Agencies in Ambon – At least 23 people were killed and more than 50 injured as fighting between Muslims and Christians intensified in Ambon in the Maluku islands.
Those killed since late on Tuesday included two members of the security forces, at least 12 Muslims and at least one Christian, officials, witnesses and the state Antara news agency said yesterday.
Among the dead were a 19-year-old policeman and an army soldier, Antara said, adding that at least 59 people were injured. Most of the civilian victims were shot dead when security forces opened fire to disperse mobs of the two religious communities clashing in the centre of Ambon city.
More than 1,000 Islamic "holy warrior" militants have poured into Ambon in recent weeks. Sammy Waileruni, a lawyer with the Christian co-ordination post at the Maranatha Protestant Church, said he saw hundreds of the Laskar Jihad extremists armed with rifles and grenade launchers attack Christian houses in the Mardika area yesterday.
Authorities have discouraged the militants' departure to Ambon but have been unable to prevent them going because they were not armed when they boarded ships in Surabaya, East Java, to sail for the islands. About 3,000 militant recruits underwent military training in a camp near Jakarta last month. Mr Waileruni said seven houses in Mardika and around the Silo church had been torched.
Antara said two people were killed and 11 wounded in the first clashes late on Tuesday at the border separating the Mardhika and Batumerah areas. A further 21 were killed and 48 injured yesterday in similar violence nearby which triggered shooting by the security forces.
More than 2,500 people have been killed and hundreds of thousands have fled their homes in 16 months of sectarian clashes in Maluku province and neighbouring North Maluku, collectively known as the Spice Islands.
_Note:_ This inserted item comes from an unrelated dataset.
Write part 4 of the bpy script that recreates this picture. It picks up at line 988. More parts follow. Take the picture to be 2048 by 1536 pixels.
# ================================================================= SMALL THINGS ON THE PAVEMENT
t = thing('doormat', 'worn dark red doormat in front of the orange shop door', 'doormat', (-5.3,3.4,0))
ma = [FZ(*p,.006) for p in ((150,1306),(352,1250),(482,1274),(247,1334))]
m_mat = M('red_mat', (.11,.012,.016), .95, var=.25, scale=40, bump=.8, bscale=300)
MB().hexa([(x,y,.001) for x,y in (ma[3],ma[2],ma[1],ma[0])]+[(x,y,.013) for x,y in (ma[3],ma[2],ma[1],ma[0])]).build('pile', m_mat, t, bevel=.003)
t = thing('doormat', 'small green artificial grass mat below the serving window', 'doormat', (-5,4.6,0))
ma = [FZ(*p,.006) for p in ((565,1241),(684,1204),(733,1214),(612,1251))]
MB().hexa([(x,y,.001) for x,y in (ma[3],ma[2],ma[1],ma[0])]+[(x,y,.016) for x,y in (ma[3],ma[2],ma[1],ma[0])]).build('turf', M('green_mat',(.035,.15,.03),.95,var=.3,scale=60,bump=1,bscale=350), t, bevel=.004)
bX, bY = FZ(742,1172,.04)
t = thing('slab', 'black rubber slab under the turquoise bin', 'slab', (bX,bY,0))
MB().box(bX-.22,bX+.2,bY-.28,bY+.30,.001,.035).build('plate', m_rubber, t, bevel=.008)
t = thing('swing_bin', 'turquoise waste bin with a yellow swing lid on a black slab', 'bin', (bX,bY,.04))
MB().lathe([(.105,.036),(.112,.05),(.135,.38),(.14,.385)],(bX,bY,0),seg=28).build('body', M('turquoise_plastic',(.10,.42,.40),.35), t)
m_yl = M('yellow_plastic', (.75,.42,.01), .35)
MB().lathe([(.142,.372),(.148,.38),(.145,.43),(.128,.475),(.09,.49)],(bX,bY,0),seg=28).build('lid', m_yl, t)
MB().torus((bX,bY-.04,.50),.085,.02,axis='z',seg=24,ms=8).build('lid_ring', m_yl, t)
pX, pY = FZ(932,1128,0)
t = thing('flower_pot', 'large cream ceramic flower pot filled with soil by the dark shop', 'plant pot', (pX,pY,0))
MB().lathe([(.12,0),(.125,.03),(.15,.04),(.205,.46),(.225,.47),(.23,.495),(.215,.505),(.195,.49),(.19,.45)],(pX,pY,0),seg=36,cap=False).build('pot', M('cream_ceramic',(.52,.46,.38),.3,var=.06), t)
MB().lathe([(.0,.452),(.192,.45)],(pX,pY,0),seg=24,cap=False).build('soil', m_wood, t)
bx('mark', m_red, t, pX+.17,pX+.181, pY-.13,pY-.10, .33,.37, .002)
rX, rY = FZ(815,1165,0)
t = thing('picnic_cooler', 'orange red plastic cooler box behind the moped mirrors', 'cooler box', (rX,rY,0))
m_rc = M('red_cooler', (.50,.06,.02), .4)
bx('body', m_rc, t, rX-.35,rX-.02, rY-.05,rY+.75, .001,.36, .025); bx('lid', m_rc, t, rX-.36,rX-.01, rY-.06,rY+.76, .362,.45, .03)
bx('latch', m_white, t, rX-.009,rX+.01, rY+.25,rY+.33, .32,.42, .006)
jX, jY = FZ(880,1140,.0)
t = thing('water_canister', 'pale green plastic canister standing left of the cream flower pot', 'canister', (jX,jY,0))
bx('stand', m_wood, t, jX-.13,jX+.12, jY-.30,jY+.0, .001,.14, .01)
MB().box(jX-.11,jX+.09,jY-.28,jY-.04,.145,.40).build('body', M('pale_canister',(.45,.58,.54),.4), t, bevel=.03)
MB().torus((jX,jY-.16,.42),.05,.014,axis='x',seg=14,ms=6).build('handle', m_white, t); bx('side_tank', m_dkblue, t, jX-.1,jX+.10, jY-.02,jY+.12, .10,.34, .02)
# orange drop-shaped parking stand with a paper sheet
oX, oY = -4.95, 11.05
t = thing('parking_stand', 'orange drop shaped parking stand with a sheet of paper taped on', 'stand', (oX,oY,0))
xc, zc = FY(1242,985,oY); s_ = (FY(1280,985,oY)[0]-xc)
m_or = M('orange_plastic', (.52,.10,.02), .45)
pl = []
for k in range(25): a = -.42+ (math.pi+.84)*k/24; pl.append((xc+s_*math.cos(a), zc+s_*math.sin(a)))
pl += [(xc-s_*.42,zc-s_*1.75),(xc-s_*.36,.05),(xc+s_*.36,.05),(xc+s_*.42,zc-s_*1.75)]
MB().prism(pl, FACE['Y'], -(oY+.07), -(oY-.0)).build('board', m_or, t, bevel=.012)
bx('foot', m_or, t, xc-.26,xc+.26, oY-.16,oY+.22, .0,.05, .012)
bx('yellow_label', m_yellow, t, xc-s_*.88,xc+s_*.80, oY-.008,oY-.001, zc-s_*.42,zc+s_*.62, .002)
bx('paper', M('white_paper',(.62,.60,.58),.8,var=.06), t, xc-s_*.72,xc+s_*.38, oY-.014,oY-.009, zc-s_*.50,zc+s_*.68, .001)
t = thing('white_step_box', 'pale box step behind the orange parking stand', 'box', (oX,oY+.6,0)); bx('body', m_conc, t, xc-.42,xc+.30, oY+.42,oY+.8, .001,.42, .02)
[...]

The strife is fuelled by old rivalries and more recent complaints by Christians that Muslim newcomers from other parts of Indonesia have been taking their jobs and are not respecting local customs. Before Tuesday there had been a sharp drop in sectarian violence in the islands.
The latest violence erupted after a young Christian man, identified as Nyong Ferdinandus, was killed by a truck in a hit- and-run accident. After the accident, rumours spread that a car, along with two passengers, had been torched. Soon afterwards Muslims and Christians started fighting in two districts of the city.